Here’s the net-out as it concerns the MLS playoffs:
We get a team like Montreal, just barely over .500 and with a humble plus-1 goal difference. Is that what MLS wants its playoffs to be about? We get a team that is 2-6-2 over the last two months. That’s bitter coffee to me.
Yes, getting to the playoffs is about points earned over a full season; but the format remains too forgiving, and there’s your evidence.
Even Houston and New England don’t really look like playoff teams, do they? New England is young and just got back in for the first time since 2009, so it’s a good story. But is Jay Heaps’ team a real MLS Cup threat? Debatable.

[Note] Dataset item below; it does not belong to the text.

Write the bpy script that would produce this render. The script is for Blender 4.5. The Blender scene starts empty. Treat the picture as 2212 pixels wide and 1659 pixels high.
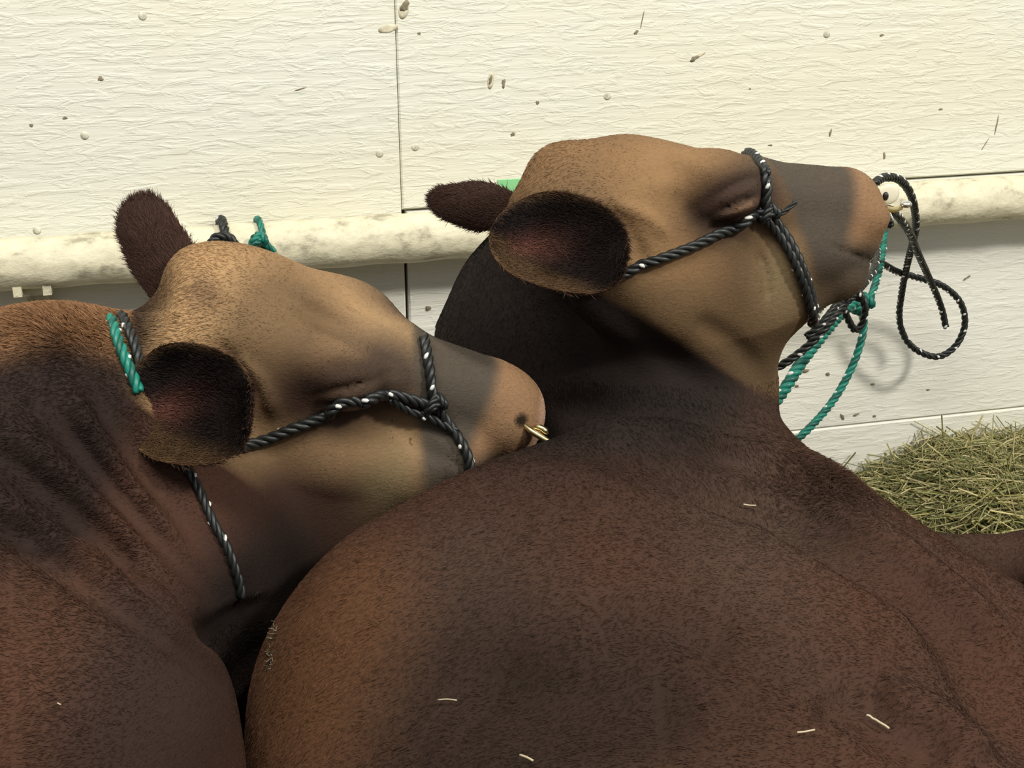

Dominic Kinnear’s team will be a threat because, well, because it is coached by Dominic Kinnear. So, the Dynamo is clearly a threat because of a manager that understands how to win in the playoffs better than anyone this side of Bruce Arena. But that’s maybe the point. The regular season needs to be more important; it shouldn’t come down to squeaking past the league’s worst team in history on the final match day to book post-season passage.
But it’s not going the other way. I never sense any momentum to fix this pothole along MLS Boulevard. Our best hope now: As the league adds team No. 20 (New York City FC) and then No. 21 (most likely Orlando) and beyond, let’s hope they keep the playoff field at 10 rather than continuing to expand.
The MLS playoffs become a “cup competition,” so to speak. And there’s some luck involved in cup competitions – which is the logic behind crowing the regular season winner the league champ, as so many places do now.
But in the United States we like our playoff system – and I’m fine with that.
Let’s just make it a little tougher to get into the playoffs; there’s the reasonable compromise.